Hindenburg Could Just Be a Trigger for Adani Shares
If people are already thinking about such things, then a well-timed short seller report can be the trigger for substantial share price changes. Which is exactly what just happened. Most of the different share quotations of the Adani Group fell 20% the day after the report.
That’s just the background though. We, as traders, want to know what to do next. That’s something that will depend upon our beliefs about who is right here. Adani themselves have released a report they say refutes Hindenburg. It doesn’t, in fact, refute. It rejects firmly enough but there’s little detailed. “They say this and here’s why they’re wrong. And we’ve proven they’re wrong as well” which is what a refutation is. That’s not conclusive of course, for refuting a thousands of words long report in 24 hours isn’t an easy task.

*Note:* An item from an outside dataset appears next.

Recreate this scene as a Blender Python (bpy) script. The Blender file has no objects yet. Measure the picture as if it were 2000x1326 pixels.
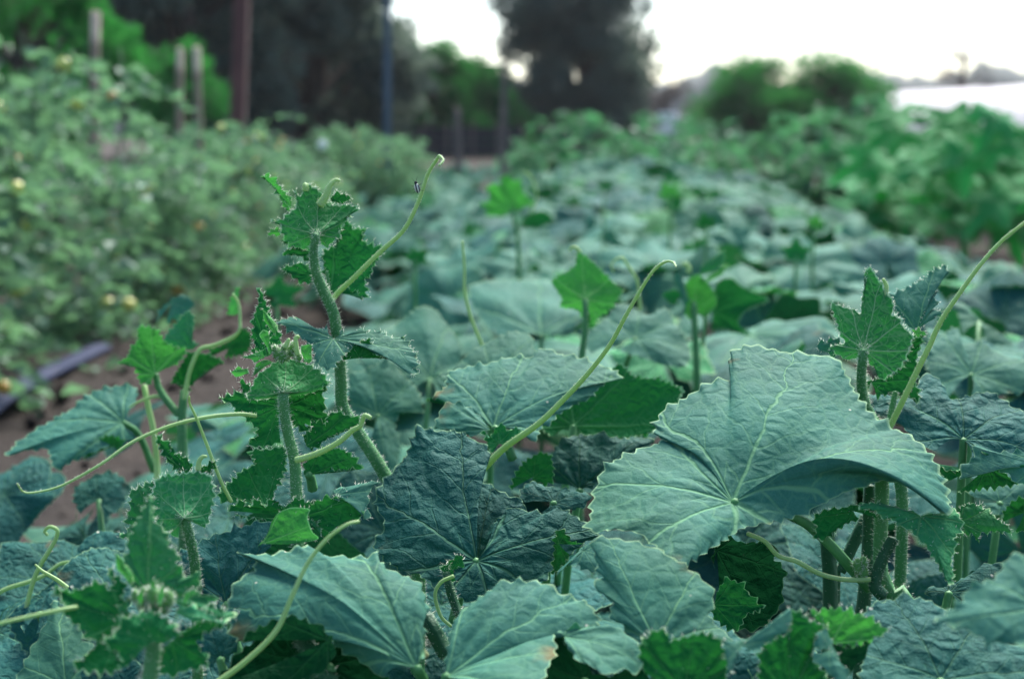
import bpy, math, random
import numpy as np
from mathutils import Vector, Matrix

R = math.radians
SC = bpy.context.scene
COL = SC.collection

# ------------------------------------------------------------------ camera, sky, sun, exposure
CAM_H, PITCH, FPX = 0.70, R(6.8), 3333.0
cam_d = bpy.data.cameras.new('camera')
cam = bpy.data.objects.new('camera', cam_d); COL.objects.link(cam)
cam.location = (0, 0, CAM_H); cam.rotation_euler = (R(90) - PITCH, 0, 0)
cam_d.sensor_width = 36; cam_d.lens = 60; cam_d.clip_start = 0.05; cam_d.clip_end = 5000
cam_d.dof.use_dof = True; cam_d.dof.focus_distance = 1.03; cam_d.dof.aperture_fstop = 8.0
SC.camera = cam

SUN_EL, SUN_AZ = 50, 18          # sun ahead of the camera, to the right, behind thin cloud
world = bpy.data.worlds.new('World'); SC.world = world; world.use_nodes = True
wn = world.node_tree.nodes; wl = world.node_tree.links
for n in list(wn): wn.remove(n)
sky = wn.new('ShaderNodeTexSky'); sky.sky_type = 'NISHITA'; sky.sun_disc = False
sky.sun_elevation = R(SUN_EL); sky.sun_rotation = R(SUN_AZ)
sky.air_density = 1.0; sky.dust_density = 1.0; sky.ozone_density = 2.6
bg = wn.new('ShaderNodeBackground'); bg.inputs['Strength'].default_value = 0.07
wo = wn.new('ShaderNodeOutputWorld')
wl.new(sky.outputs[0], bg.inputs[0]); wl.new(bg.outputs[0], wo.inputs[0])
sun_d = bpy.data.lights.new('sun', 'SUN'); sun_d.energy = 3.0; sun_d.angle = R(34); sun_d.color = (1, .97, .93)
sun = bpy.data.objects.new('sun', sun_d); COL.objects.link(sun)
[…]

Adani’s Defence Against Hindenburg Isn’t That Strong
Even within the report there are things we might not be happy with. As the FT says even as Adani says cross shareholdings are overstated, as are debt levels, there’s still a possible 17% of total shares outstanding overhang that’s at risk. Ouch.
There’s also the point that the Adani Group is issuing more stock. They’re – even on their own accounting – asset rich and cash poor. More cash is needed thus the share issue. The Hindenburg report has driven the share price down below the offer price of the new stock. That’ll make the underwriters unhappy and that generally does presage a softer share price in the future.
We can therefore take two different views here. Hindenburg is right, there’s something wrong here and we should expect Adani to unravel. We can also think that Hindenburg is wrong, Adani’s just fine – it’s politics not accounting driving the past share price rise for example – but given that share issue perhaps the Adani price will still be weak into the future. We’re in a go short or perhaps hold decision-place. Going long for the recovery looks unlikely on this analysis.
So, How Do We Trade Adani’s Problems?
But how, actually, should we try to trade this? Either way that is? Indian stocks are not hugely liquid outside India after all. It may well be possible to trade CFDs on some parts of the Adani empire but probably not on all. And a brokerage account in India to gain direct access seems a complication too far.
Nifty 50 And BSE Index – Adani’s Only in One Of Them
However, there’s one interesting little wrinkle here. There are two major Indian stock market indices. The Nifty 50 (INDEXNSE: NIFTY_50) and the Bombay Stock Exchange, BSE (BSE SENSEX). The Nifty 50 includes two Adani companies and yes, they are large enough parts of the index to move the whole. The BSE includes no Adani companies. The two indices are easy enough to find methods of trading. Quite apart from anything else they’re common enough CFD positions to be able to find.
So, the worse Adani does the more we’d expect to see the Nifty fall behind the BSE, other things being equal. And, of course, vice versa as well.
It’s Speculative but Possible to Trade Adani’s Problems
Now, whether we actually want to trade something like this on the far side of the world is another matter. And if we do we want to be sure that we’re trading with counterparties we understand. But that might well be the way to do it. Exploit the differences in the two index compositions to create and artificial exposure to Adani vs the rest of the market.
That then just leaving us with the decision of which way we think Adani is going to go – but that’s the difficult bit, isn’t it?